Copy whichever lines contain the string "this".

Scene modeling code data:
(begin)
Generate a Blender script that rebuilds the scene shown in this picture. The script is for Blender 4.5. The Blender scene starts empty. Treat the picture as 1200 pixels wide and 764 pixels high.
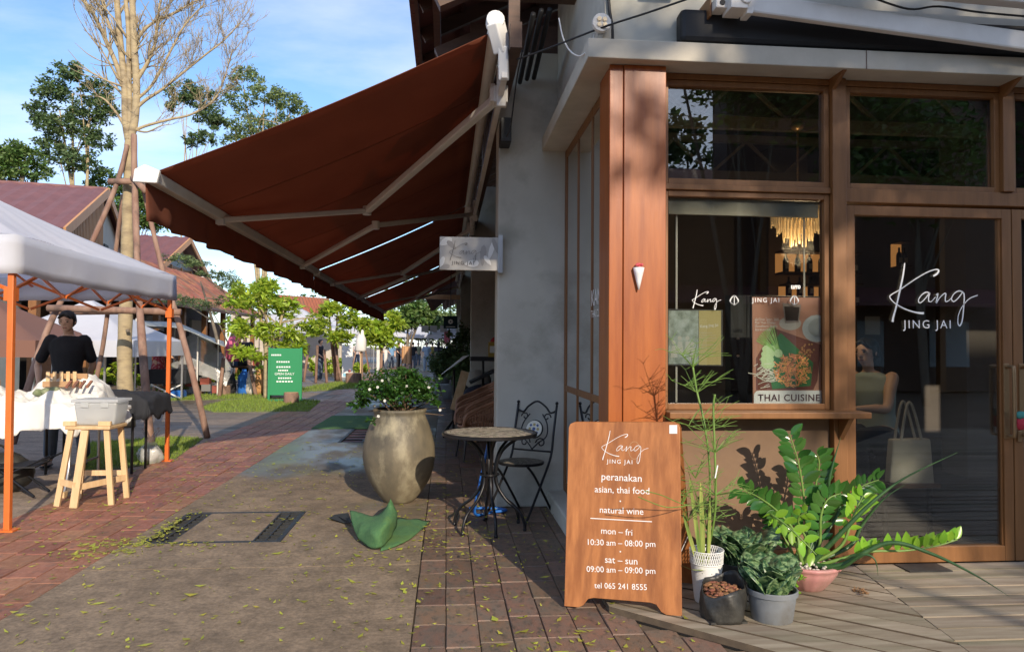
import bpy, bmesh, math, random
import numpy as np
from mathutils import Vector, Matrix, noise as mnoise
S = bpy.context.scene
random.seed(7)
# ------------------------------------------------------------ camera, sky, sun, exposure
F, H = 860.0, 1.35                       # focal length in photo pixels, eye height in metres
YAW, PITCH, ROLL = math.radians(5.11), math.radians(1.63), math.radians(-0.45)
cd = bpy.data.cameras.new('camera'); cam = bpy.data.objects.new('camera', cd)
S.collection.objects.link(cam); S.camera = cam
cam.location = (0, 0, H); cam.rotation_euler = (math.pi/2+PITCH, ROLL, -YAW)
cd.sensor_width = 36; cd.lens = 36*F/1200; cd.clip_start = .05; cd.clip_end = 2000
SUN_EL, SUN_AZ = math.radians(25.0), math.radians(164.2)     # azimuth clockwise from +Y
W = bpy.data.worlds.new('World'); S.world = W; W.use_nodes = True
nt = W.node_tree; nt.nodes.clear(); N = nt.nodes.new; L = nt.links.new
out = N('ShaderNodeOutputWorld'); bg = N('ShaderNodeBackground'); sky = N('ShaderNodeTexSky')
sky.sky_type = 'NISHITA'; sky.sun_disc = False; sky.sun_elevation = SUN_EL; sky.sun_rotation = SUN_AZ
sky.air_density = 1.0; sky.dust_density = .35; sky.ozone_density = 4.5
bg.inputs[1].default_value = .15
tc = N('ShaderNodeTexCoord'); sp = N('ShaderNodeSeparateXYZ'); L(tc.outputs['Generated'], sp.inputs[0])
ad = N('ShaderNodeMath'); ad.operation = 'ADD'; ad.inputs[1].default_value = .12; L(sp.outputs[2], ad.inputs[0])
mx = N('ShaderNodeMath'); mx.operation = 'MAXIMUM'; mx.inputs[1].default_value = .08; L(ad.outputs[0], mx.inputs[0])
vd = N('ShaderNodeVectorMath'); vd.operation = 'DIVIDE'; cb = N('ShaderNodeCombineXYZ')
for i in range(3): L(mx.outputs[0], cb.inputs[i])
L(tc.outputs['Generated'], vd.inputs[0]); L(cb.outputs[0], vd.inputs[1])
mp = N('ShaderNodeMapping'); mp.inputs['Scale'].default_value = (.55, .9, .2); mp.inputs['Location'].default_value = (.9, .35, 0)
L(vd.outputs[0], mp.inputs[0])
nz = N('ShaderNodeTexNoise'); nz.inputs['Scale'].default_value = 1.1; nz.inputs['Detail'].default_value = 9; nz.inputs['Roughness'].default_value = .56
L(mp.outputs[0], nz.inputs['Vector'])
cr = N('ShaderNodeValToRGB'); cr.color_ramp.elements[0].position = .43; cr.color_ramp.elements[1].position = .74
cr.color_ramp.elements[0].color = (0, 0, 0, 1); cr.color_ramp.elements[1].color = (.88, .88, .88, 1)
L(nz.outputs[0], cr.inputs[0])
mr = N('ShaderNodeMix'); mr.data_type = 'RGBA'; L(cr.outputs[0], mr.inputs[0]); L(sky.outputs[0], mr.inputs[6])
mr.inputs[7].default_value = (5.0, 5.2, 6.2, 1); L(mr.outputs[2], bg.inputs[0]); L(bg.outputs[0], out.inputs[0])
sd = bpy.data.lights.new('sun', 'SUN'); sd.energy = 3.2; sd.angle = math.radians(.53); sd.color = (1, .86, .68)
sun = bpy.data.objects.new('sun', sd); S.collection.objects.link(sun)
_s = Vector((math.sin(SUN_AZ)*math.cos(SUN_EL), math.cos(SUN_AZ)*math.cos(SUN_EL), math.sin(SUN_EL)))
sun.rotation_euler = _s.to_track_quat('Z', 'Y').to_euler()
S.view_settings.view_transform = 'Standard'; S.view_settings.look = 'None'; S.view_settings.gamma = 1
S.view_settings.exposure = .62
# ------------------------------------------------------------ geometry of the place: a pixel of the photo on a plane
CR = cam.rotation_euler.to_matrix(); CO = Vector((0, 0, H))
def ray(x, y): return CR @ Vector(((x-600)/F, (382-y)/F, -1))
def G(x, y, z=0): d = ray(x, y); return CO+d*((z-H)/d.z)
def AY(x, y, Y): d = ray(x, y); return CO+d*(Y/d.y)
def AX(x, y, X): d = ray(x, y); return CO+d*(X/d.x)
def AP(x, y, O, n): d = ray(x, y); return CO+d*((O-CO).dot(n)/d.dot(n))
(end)
(begin)
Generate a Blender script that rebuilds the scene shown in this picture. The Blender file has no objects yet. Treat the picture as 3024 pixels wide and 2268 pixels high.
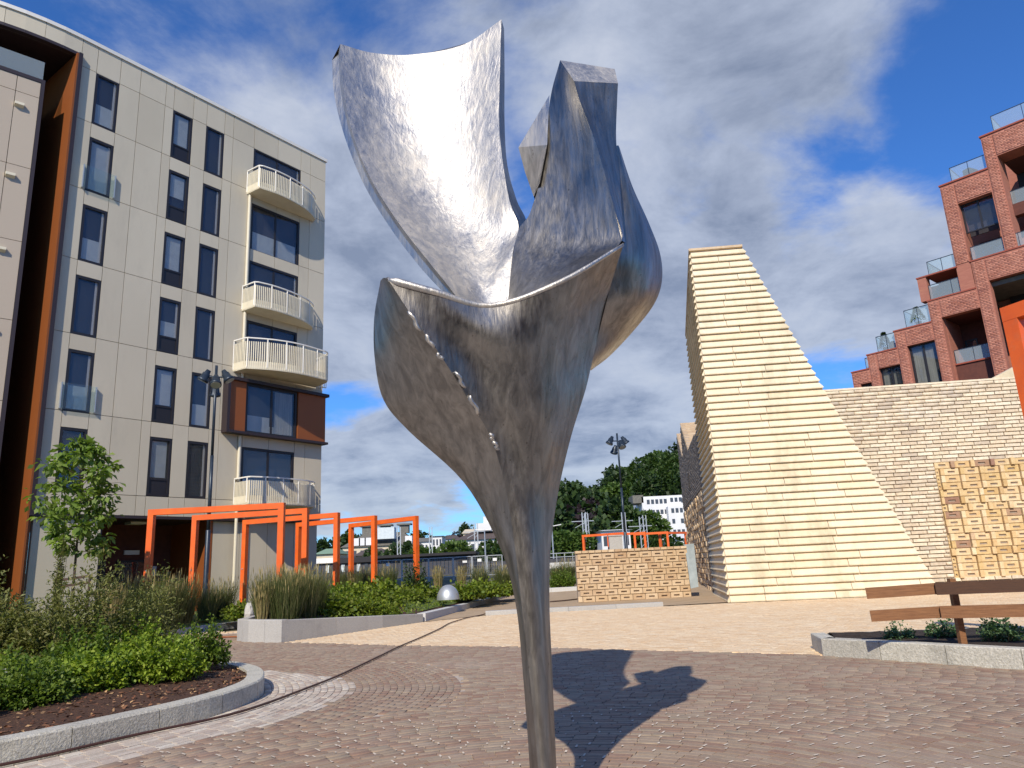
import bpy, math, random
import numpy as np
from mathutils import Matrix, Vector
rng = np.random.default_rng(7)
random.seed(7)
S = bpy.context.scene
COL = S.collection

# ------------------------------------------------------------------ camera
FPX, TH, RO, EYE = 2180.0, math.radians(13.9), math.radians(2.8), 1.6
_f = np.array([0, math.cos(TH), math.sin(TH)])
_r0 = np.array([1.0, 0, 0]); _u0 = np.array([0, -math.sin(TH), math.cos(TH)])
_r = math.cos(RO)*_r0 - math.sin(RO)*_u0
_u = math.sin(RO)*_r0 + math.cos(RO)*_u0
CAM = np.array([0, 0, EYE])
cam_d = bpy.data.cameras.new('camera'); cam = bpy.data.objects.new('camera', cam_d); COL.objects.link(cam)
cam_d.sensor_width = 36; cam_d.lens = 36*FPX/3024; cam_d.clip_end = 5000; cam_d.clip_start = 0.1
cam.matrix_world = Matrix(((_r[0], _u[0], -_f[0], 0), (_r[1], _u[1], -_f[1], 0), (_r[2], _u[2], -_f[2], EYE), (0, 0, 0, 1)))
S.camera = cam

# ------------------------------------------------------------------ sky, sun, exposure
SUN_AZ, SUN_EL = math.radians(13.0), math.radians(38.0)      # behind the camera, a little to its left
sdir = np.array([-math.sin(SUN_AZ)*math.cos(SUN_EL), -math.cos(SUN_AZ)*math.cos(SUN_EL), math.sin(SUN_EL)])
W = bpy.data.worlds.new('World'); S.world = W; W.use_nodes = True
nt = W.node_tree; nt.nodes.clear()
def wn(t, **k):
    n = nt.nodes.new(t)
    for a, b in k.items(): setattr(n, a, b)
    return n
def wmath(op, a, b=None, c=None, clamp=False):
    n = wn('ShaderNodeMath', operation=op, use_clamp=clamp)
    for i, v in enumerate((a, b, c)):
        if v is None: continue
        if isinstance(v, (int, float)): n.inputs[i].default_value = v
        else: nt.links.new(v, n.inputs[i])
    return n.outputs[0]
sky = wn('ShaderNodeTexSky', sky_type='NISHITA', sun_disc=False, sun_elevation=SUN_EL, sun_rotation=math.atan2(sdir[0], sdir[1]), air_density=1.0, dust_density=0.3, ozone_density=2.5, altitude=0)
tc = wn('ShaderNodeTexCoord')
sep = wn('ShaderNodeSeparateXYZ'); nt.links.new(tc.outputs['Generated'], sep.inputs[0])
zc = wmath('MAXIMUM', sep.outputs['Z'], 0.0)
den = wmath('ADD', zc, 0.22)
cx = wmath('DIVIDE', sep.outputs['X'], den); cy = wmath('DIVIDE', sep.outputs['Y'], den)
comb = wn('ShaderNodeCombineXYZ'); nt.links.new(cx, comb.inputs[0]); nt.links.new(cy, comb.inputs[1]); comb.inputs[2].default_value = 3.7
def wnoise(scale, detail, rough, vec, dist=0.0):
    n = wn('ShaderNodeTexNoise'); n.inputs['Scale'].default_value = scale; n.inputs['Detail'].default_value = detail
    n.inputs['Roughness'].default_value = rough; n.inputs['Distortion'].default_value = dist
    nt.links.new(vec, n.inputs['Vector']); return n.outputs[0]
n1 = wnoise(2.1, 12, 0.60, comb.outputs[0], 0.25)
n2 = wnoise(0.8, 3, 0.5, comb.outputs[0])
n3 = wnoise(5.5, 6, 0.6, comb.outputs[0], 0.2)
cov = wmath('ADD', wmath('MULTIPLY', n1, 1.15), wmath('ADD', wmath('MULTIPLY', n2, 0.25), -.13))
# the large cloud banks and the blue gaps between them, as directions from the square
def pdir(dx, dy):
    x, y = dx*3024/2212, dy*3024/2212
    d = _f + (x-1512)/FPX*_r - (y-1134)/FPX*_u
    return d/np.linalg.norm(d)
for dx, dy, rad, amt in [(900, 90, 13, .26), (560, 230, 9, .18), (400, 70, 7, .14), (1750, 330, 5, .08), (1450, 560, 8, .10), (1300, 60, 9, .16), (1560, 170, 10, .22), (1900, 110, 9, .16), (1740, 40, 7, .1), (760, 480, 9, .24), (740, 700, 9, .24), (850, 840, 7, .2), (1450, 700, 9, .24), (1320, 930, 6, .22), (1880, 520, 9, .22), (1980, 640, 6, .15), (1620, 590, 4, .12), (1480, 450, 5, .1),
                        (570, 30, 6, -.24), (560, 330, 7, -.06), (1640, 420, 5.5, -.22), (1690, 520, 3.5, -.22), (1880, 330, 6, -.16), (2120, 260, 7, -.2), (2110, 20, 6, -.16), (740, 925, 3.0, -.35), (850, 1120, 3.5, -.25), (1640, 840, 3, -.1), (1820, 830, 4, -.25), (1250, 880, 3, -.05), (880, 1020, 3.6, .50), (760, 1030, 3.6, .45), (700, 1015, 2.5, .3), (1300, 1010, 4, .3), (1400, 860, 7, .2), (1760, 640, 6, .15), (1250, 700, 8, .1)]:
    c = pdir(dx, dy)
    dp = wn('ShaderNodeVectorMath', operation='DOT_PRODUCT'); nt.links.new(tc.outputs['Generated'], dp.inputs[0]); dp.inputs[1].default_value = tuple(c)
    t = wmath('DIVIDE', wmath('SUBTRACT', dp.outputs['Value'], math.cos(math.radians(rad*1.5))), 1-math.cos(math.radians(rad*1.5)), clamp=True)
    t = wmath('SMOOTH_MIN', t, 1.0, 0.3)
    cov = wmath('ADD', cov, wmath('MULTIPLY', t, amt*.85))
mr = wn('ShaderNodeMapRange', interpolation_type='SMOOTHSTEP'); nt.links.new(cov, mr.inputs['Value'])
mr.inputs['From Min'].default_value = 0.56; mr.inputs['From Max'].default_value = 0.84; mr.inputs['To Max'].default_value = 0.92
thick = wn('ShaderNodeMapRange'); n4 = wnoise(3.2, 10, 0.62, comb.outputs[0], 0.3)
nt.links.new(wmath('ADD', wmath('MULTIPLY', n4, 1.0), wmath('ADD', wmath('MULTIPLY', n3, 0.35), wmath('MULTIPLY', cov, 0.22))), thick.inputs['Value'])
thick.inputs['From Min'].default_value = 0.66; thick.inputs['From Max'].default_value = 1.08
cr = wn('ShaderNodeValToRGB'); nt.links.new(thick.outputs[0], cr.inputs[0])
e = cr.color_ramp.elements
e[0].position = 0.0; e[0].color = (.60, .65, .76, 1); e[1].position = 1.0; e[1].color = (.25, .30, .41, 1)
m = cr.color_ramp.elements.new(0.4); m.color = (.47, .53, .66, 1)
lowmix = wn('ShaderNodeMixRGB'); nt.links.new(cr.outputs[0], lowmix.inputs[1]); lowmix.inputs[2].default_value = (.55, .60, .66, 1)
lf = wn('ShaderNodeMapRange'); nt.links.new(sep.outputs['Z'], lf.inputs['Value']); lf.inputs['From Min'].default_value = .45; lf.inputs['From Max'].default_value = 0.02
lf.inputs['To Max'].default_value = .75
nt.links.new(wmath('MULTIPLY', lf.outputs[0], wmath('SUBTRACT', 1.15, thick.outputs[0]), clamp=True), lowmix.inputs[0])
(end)
(begin)
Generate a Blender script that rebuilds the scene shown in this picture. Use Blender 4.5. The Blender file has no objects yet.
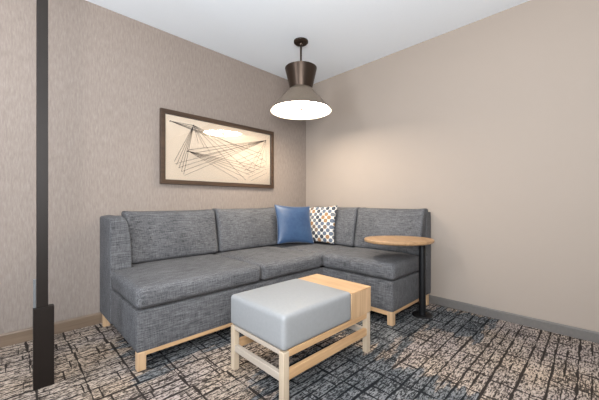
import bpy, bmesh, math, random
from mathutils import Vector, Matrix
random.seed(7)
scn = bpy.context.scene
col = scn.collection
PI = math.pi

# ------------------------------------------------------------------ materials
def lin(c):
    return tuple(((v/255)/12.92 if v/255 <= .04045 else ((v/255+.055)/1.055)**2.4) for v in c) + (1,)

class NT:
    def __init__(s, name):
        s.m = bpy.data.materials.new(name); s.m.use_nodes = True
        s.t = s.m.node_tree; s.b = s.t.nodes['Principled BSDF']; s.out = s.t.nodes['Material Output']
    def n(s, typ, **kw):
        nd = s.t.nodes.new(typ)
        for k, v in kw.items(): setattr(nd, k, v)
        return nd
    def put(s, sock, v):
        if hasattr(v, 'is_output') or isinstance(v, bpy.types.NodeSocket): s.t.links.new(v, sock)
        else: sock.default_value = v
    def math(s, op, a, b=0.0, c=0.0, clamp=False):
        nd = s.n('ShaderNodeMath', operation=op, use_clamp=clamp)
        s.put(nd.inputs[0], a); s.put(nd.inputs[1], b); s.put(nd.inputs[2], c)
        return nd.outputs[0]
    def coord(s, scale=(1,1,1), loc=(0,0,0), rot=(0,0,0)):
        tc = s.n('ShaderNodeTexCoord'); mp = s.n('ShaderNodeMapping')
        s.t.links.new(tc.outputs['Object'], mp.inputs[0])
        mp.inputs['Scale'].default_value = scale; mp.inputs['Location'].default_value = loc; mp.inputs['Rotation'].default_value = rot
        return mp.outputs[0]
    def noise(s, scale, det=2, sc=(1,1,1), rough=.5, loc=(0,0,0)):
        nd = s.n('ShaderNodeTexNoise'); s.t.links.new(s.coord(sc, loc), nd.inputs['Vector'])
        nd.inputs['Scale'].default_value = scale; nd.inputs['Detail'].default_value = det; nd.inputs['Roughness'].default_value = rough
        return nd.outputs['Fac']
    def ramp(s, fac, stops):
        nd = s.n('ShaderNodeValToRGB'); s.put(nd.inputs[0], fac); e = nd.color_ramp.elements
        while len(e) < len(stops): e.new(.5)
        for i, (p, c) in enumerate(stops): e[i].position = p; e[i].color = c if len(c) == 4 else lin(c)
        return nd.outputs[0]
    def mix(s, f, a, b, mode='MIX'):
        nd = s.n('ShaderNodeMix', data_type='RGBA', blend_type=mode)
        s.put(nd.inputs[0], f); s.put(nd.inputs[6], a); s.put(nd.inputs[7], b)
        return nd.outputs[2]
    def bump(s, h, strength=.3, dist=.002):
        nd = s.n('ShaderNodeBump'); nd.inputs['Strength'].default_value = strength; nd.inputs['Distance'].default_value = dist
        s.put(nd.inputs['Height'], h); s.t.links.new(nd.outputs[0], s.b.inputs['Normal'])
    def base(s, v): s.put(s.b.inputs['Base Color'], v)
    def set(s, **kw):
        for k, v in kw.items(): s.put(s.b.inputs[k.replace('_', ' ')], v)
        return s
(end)
Exercise solution:
Generate a Blender script that rebuilds the scene shown in this picture. The script is for Blender 4.5. The Blender scene starts empty. Treat the picture as 1200 pixels wide and 764 pixels high.
Generate a Blender script that rebuilds the scene shown in this picture. The Blender file has no objects yet. Treat the picture as 3024 pixels wide and 2268 pixels high.
Generate a Blender script that rebuilds the scene shown in this picture. Use Blender 4.5. The Blender file has no objects yet.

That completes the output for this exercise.